Extract the lines of the material below, beginning with the first and ending with the line that holds "rnd = random.Random(7)". Skip every picture.

Source data.
-- Start --
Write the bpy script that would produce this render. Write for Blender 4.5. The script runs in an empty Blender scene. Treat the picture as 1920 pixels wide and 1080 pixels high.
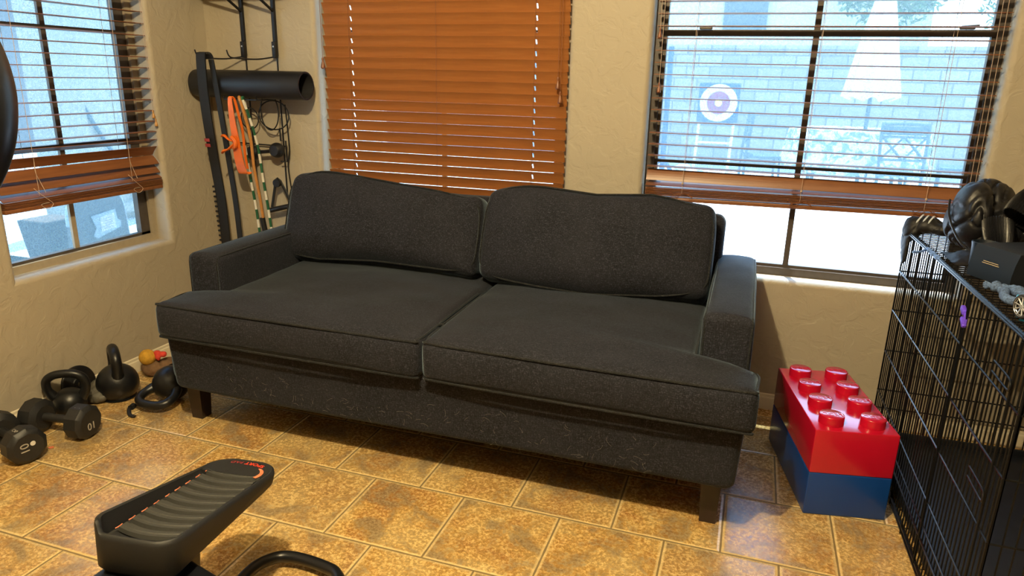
import bpy, bmesh, math, random
from mathutils import Vector, Matrix, noise
PI = math.pi
sc = bpy.context.scene
C = sc.collection
rnd = random.Random(7)

# ------------------------------------------------------------------ node helpers
class NT:
    def __init__(s, name):
        s.m = bpy.data.materials.new(name); s.m.use_nodes = True
        s.t = s.m.node_tree; s.t.nodes.clear()
        s.out = s.t.nodes.new('ShaderNodeOutputMaterial')
    def n(s, typ, **kw):
        nd = s.t.nodes.new(typ)
        for k, v in kw.items():
            if k.startswith('_'): setattr(nd, k[1:], v)
        for k, v in kw.items():
            if not k.startswith('_'):
                key = int(k[1:]) if k[0] == 'i' and k[1:].isdigit() else k.replace('__', ' ')
                s.set(nd.inputs[key], v)
        return nd
    def set(s, inp, v):
        if hasattr(v, 'is_output') or isinstance(v, bpy.types.NodeSocket): s.t.links.new(v, inp)
        elif isinstance(v, bpy.types.Node): s.t.links.new(v.outputs[0], inp)
        else:
            if isinstance(v, tuple) and len(v) == 3 and inp.type == 'RGBA': v = (*v, 1)
            inp.default_value = v
    def math(s, op, a, b=0.0, c=0.0):
        return s.n('ShaderNodeMath', _operation=op, i0=a, i1=b, i2=c).outputs[0]
    def mix(s, f, a, b, mode='MIX'):
        nd = s.n('ShaderNodeMix', _data_type='RGBA', _blend_type=mode)
        s.set(nd.inputs[0], f); s.set(nd.inputs[6], a); s.set(nd.inputs[7], b)
        return nd.outputs[2]
    def ramp(s, f, *st):
        nd = s.n('ShaderNodeValToRGB', i0=f); el = nd.color_ramp.elements
        while len(el) < len(st): el.new(0.5)
        for e, (p_, c_) in zip(el, st):
            e.position = p_; e.color = (*c_, 1) if isinstance(c_, tuple) else (c_, c_, c_, 1)
        return nd.outputs[0]
    def coord(s, which='Object'):
        return s.n('ShaderNodeTexCoord').outputs[which]
    def noise(s, scale, detail=3, rough=.5, vec=None, dist=0, out=0):
        kw = dict(Scale=float(scale), Detail=float(detail), Roughness=float(rough), Distortion=float(dist))
        nd = s.n('ShaderNodeTexNoise', **kw)
        s.set(nd.inputs['Vector'], vec if vec is not None else s.coord())
        return nd.outputs[out]
    def bump(s, h, strength=.3, dist=.01):
        return s.n('ShaderNodeBump', Height=h, Strength=float(strength), Distance=float(dist)).outputs[0]
    def pbr(s, col, rough=.5, metal=0.0, bump=None, **kw):
        b = s.n('ShaderNodeBsdfPrincipled')
        s.set(b.inputs['Base Color'], col); s.set(b.inputs['Roughness'], rough); s.set(b.inputs['Metallic'], metal)
        if bump is not None: s.set(b.inputs['Normal'], bump)
        for k, v in kw.items(): s.set(b.inputs[k.replace('__', ' ')], v)
        s.t.links.new(b.outputs[0], s.out.inputs[0]); return b

def plain(name, col, rough=.5, metal=0.0, nscale=40, namt=.12, bstr=.08, bdist=.002, **kw):
    t = NT(name); nz = t.noise(nscale, 4)
    c2 = tuple(max(0, c*(1-namt)) for c in col); c3 = tuple(min(1, c*(1+namt)) for c in col)
    t.pbr(t.ramp(nz, (.3, c2), (.7, c3)), rough, metal, t.bump(nz, bstr, bdist), **kw)
    return t.m
M = {}
S = .33
# ---- wall paint
def wallmat():
    t = NT('wall_paint'); co = t.coord()
    n1 = t.noise(15, 5, .55, co, .9); n2 = t.noise(45, 3, .5, co)
    tro = t.ramp(n1, (.42, 0.), (.56, 1.))
    h = t.math('ADD', t.math('MULTIPLY', tro, .8), t.math('MULTIPLY', n2, .25))
    big = t.noise(1.2, 2, .5, co)
    col = t.mix(big, (.40, .35, .265), (.43, .38, .29))
    t.pbr(col, .62, 0., t.bump(h, .42, .0035)); return t.m
M['wall'] = wallmat()
M['ceiling'] = plain('ceiling_paint', (.62, .6, .54), .8, 0, 30, .04, .2, .003)
M['trim'] = plain('trim_paint', (.70, .64, .50), .4, 0, 20, .04, .03)
# ---- floor
def floormat():
    t = NT('slate_look_tile'); co = t.coord()
    sep = t.n('ShaderNodeSeparateXYZ', i0=co)
    x = t.math('DIVIDE', sep.outputs[0], S); y = t.math('DIVIDE', sep.outputs[1], S)
    row = t.math('FLOOR', y); par = t.math('FLOORED_MODULO', row, 2.0)
    xs = t.math('ADD', x, t.math('MULTIPLY', par, .5))
    # grid rows: even rows joint at whole numbers, odd rows shifted by half
    fx = t.math('FRACT', xs); fy = t.math('FRACT', y); ix = t.math('FLOOR', xs)
    dx = t.math('MINIMUM', fx, t.math('SUBTRACT', 1.0, fx)); dy = t.math('MINIMUM', fy, t.math('SUBTRACT', 1.0, fy))
    wob = t.math('MULTIPLY', t.math('SUBTRACT', t.noise(30, 2, .5, co), .5), .008)
    d = t.math('ADD', t.math('MINIMUM', dx, dy), wob)
    grout = t.ramp(d, (.0075, 1.), (.0115, 0.))
    rim = t.ramp(d, (.012, 1.), (.026, .8), (.036, 0.))
    idv = t.n('ShaderNodeCombineXYZ', X=ix, Y=row, Z=3.0)
    wn = t.n('ShaderNodeTexWhiteNoise', _noise_dimensions='3D', Vector=idv)
    off = t.n('ShaderNodeVectorMath', _operation='MULTIPLY_ADD', i0=wn.outputs['Color'], i1=(9., 9., 9.), i2=co).outputs[0]
    blot = t.noise(4.2, 5, .65, off, .5)
    blot2 = t.noise(8.0, 5, .65, off, .6)
    fine = t.noise(95, 5, .72, off, .35)
    fine2 = t.noise(120, 3, .7, off)
    base = t.ramp(blot, (.40, (.42, .15, .015)), (.50, (.58, .31, .06)), (.60, (.66, .46, .18)))
    idt = t.mix(t.math('MULTIPLY', wn.outputs['Value'], .6), base, (.46, .32, .15))
    sp = t.ramp(fine, (.37, (.03, .02, .008)), (.46, (.22, .12, .035)), (.53, (.60, .38, .12)), (.62, (1.0, .82, .38)))
    col = t.mix(.52, idt, sp)
    col = t.mix(t.ramp(t.math('ADD', blot2, t.math('MULTIPLY', t.math('SUBTRACT', fine, .5), .5)), (.52, 0.), (.60, .74)), col, (.15, .11, .07))
    col = t.mix(t.math('MULTIPLY', t.ramp(fine2, (.4, 0.), (.62, 1.)), .22), col, (.85, .66, .36))
    col = t.mix(t.math('MULTIPLY', rim, .72), col, (.88, .68, .34))  # pale rim paints in the highlight along the tile edges
    col = t.mix(grout, col, (.20, .14, .06))
    h = t.math('ADD', t.math('MULTIPLY', t.ramp(d, (.006, 0.), (.03, 1.)), 1.0), t.math('MULTIPLY', fine, .16))
    rough = t.ramp(fine, (.3, .16), (.7, .36))
    t.pbr(col, t.mix(grout, rough, (.7, .7, .7)), 0., t.bump(h, .55, .004), Specular__IOR__Level=.55)
    return t.m
M['floor'] = floormat()
# ---- fabric
def fabric(name, ca, cb, sc_=420, b=.7):
    t = NT(name); co = t.coord()
    mp1 = t.n('ShaderNodeMapping', Vector=co); mp1.inputs['Scale'].default_value = (1, 1, .16)
    mp2 = t.n('ShaderNodeMapping', Vector=co); mp2.inputs['Scale'].default_value = (.16, 1, 1)
    a = t.noise(sc_, 2, .6, mp1.outputs[0]); c = t.noise(sc_, 2, .6, mp2.outputs[0])
    w = t.math('MULTIPLY', t.math('ADD', a, c), .5)
    sp = t.noise(260, 2, .6, co)
    big = t.noise(5, 3, .5, co)
    f = t.math('ADD', t.math('MULTIPLY', w, .6), t.math('MULTIPLY', sp, .4))
    col = t.ramp(f, (.40, ca), (.53, tuple(.5*(p+q) for p, q in zip(ca, cb))), (.62, tuple(1.9*q for q in cb)))
    col = t.mix(t.math('MULTIPLY', t.ramp(big, (.35, 0.), (.7, 1.)), .35), col, cb)
    t.pbr(col, .92, 0., t.bump(f, b, .002), Sheen__Weight=.42, Sheen__Roughness=.28, Sheen__Tint=(.55, .78, 1., 1.), Specular__IOR__Level=.25)
    return t.m
M['fabric'] = fabric('charcoal_weave', (.0035, .004, .0065), (.024, .0255, .037))
M['piping'] = fabric('charcoal_piping', (.005, .006, .007), (.022, .023, .026), 420)
M['hair'] = plain('pet_hair', (.45, .42, .38), .7)
M['leg'] = plain('dark_stained_wood', (.022, .013, .011), .45, 0, 25, .3)
M['black_metal'] = plain('black_powder_coat', (.006, .007, .009), .35, .2, 80, .15)
M['rack_metal'] = plain('satin_black_steel', (.013, .013, .016), .4, .3, 80, .15)
M['cage_wire'] = plain('black_coated_wire', (.004, .005, .007), .32, 0, 60, .1, Specular__IOR__Level=.28)
M['tray'] = plain('black_tray_plastic', (.009, .011, .016), .45, 0, 15, .15, .2, .004)
M['kettle'] = plain('black_enamel_iron', (.006, .007, .009), .38, .1, 120, .2, .15, .001)
M['neoprene'] = plain('black_neoprene', (.011, .012, .014), .5, 0, 200, .2, .2, .0008)
M['number'] = plain('grey_number_print', (.42, .40, .36), .6)
M['sticker'] = plain('white_sticker', (.75, .74, .70), .6)
M['black'] = plain('matte_black', (.006, .0065, .008), .6)
M['foamtube'] = plain('black_foam', (.008, .009, .013), .42, 0, 150, .15)
M['tube_in'] = plain('tube_inner', (.006, .006, .008), .8)
M['orange_band'] = plain('orange_latex', (.80, .17, .02), .42, 0, 14, .15, .3, .004)
M['tan_rubber'] = plain('tan_latex', (.45, .2, .05), .4)
M['bead_green'] = plain('green_bead', (.015, .10, .05), .35)
M['bead_white'] = plain('white_bead', (.72, .70, .62), .35)
M['pink'] = plain('faded_red_print', (.30, .035, .04), .6)
M['rubber'] = plain('pedal_rubber', (.009, .010, .011), .6, 0, 160, .15, .3, .001)
M['tread'] = plain('pedal_tread', (.028, .029, .027), .65, 0, 200, .15, .3, .001)
M['red_print'] = plain('red_print', (.75, .06, .03), .45)
M['orange_rim'] = plain('worn_orange_rim', (.70, .19, .09), .6, 0, 60, .35)
M['gloss_black'] = plain('gloss_black_foam', (.005, .006, .009), .33, 0, 100, .1)
M['red'] = plain('glossy_red_plastic', (.50, .005, .028), .22, 0, 6, .03, .06, .004, Coat__Weight=.4)
M['blue'] = plain('glossy_blue_plastic', (.004, .045, .24), .3, 0, 6, .03, .06, .004, Coat__Weight=.1)
M['yellow'] = plain('mustard_fleece', (.55, .30, .03), .85, 0, 60, .2, .5, .004)
M['toy_red'] = plain('red_felt', (.6, .05, .03), .85)
M['toy_brown'] = plain('brown_plush', (.16, .09, .045), .9, 0, 50, .25, .5, .004)
M['grey_cloth'] = plain('grey_nylon', (.09, .085, .07), .6, 0, 40, .25, .5, .004)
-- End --
Reply to the exercise.
Write the bpy script that would produce this render. Write for Blender 4.5. The script runs in an empty Blender scene. Treat the picture as 1920 pixels wide and 1080 pixels high.
import bpy, bmesh, math, random
from mathutils import Vector, Matrix, noise
PI = math.pi
sc = bpy.context.scene
C = sc.collection
rnd = random.Random(7)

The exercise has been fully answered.